Six summers ago, I embarked on a new journey of biblical and self-exploration that became the threshold of a new understanding, a new way to tackle controversial questions like the above title, a new worldview on this thing called the Christian faith. Shedding the past behind, leaving an “old” world in many respects, I began summer session at Regent College poised to open my mind to new vistas, not only intellectually, but formatively as a human being.
Of course, I started with the greats, my first two classes with J.I. Packer (Puritan Theology for Today) and Bruce Waltke (Old Testament Theology) and I still say today that those two classes set the mold for me henceforth. The beginner’s exegesis of Ruth that I did in Waltke’s class became part and parcel of my own narrative & “heilsgeschicte” and defined my ongoing self-understanding of my own story and destiny to this day and onward. I still frequently meditate on its implications for my present context. And who can forget Packer’s constant Baxterian emphasis of the studied minister, “first light then heat”; Packer gave me the theology of how to do pastoral ministry; Darrell Johnson would later give me the ethos.
<wistful>Ah, those days gone past.</wistful>
Now I’ve been asked by my good colleagues at Regent to promote their summer session for my own reading audience here on my blog – which I will gladly do, with my own personal emphasis and flair; it is a tremendous place to retreat and to reflect, only to find that you never left “the world” to begin with. Even if just for a summer I cannot strongly recommend enough (esp for all my “lay” friends out there not in “vocational ministry”) – take a summer class at Regent. It will rest & replenish your soul, your lungs, your mind, your spirit.
I love my present parish context.
Houston, TX has become my home in every regard; my children are entering grade school here in Katy, TX, and my every intention is to see them all the way through till they graduate high school. And there are several good seminaries in-state and nearby; I cannot highly recommend them enough. But there is something that happens when a displaced Vancouverite – former Regentarian – bumps into another former student also ministering down here – there is an ethos connection; a common nod of knowing, a strong collegiality, and almost a stronger student spirit than ever, almost more so than when we were on campus (I’m looking at you, Jeff Pate, Peter Coelho, Pete Chung, Dave Wang, and others). What we learned in the lab we now work out as practitioners in the field; After serendipitously bumping into Jeff Pate at a retreat in Dallas, we meandered along a TX backwoods trail lost in spiritual conversation almost like we had never left the cool brisk air of Vancouver. And I was just telling Pete Chung the other day that I wish we had a student ring so we could wear it proudly for those occasions of serendipity.
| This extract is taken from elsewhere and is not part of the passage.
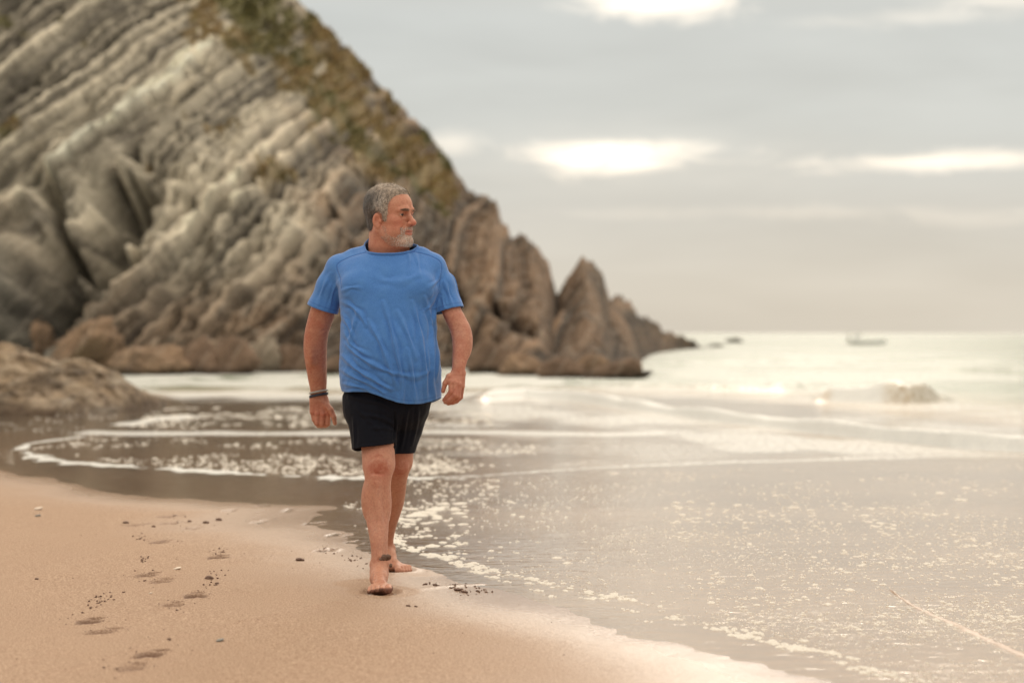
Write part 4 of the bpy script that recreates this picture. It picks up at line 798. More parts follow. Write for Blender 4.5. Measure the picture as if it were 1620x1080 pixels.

Wow. This really sounds like an advertisement to drink the kool-aid.
And it really turned out to be nothing about the Taliban or the Tea Party at all (I’ll let Provan tackle that – May 15 free evening public lecture – here drink some more). But I really never thought the juice could be so life-giving; that such places commonly parodied as “cemeteries” could have among them such a life-giving seminary; another former Regentarian, Lisa Kim once shared with me along those lines: “Regent did for me what YWAM did for you; it more than educated me, it healed me, it made me more comfortable in my skin, made me more of a holistic human being, and thus more deeply spiritual than ever.
Are you burned out? Transitioning? Have some miles and vacation time? Spend a week or two at summer session at Regent College. This is my own endorsement.
Hi Pastor Wayne thanks for this. I’m always looking for places I can retreat to during the year. I’ll definitely keep Regent in mind, if I can get a longer break in the future. Hope all is well at Harvest.
And, in my experience, for as life giving as Regent’s summer classes are as a student, they’re even better once you’ve graduated!